Listen to what you write - Ten ways to develop style

100 ways to improve your writing - Gary Provost 2019

Listen to what you write
Ten ways to develop style

Writing is not a visual art any more than composing music is a visual art.

To write is to create music. The words you write make sounds, and when those sounds are in harmony, the writing will work.

So think of your writing as music. Your story might sound like the Hungarian Rhapsody No. 2, or it might sound like “Satisfaction.” You decide. But give it unity. It should not sound like a musical battle between the Cleveland Symphony Orchestra and the Rolling Stones.

Read aloud what you write and listen to its music. Listen for dissonance. Listen for the beat. Listen for gaps where the music leaps from sound to sound instead of flowing as it should. Listen for sour notes. Is this word a little sharp, is that one a bit flat? Listen for instruments that don’t blend well.
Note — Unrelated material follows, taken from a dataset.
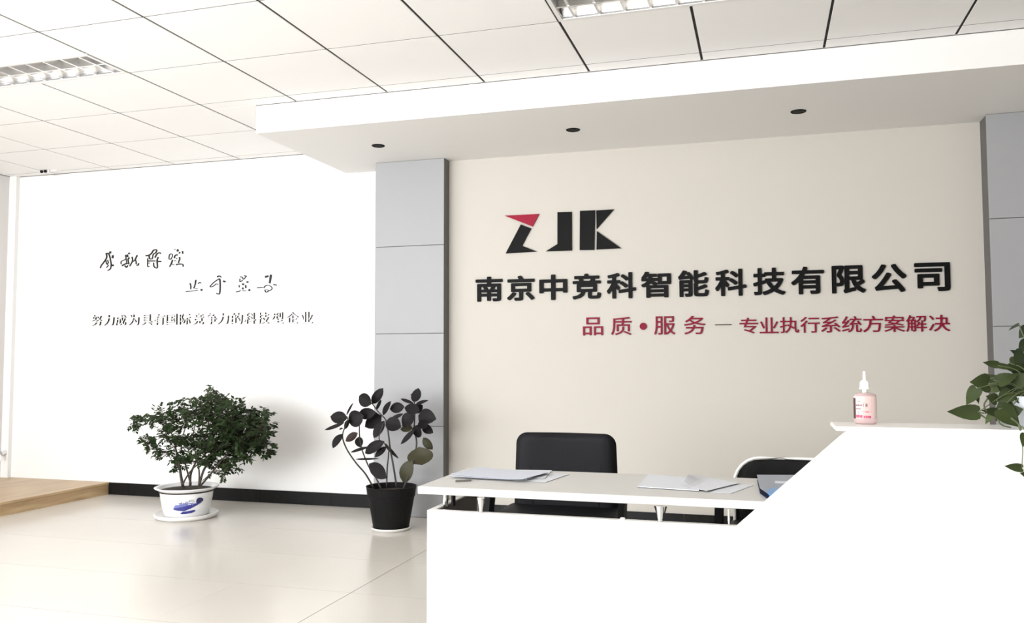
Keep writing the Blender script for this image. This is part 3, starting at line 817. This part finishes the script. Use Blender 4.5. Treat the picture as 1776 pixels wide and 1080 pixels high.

Is there an electric guitar shrieking amid the whispers of flutes and violins? Imagine the sound of each word as an object falling onto the eardrum. Does it make a soft landing like the word ripple, or does it land hard and dig in like inexorable? Does it cut off all sound for an instant, like brutal, or does it massage the reader’s ear, like melodious?

There are no good sounds or bad sounds, just as there are no good notes or bad notes in music. It is the way in which you combine them that can make the writing succeed or fail. It’s the music that matters.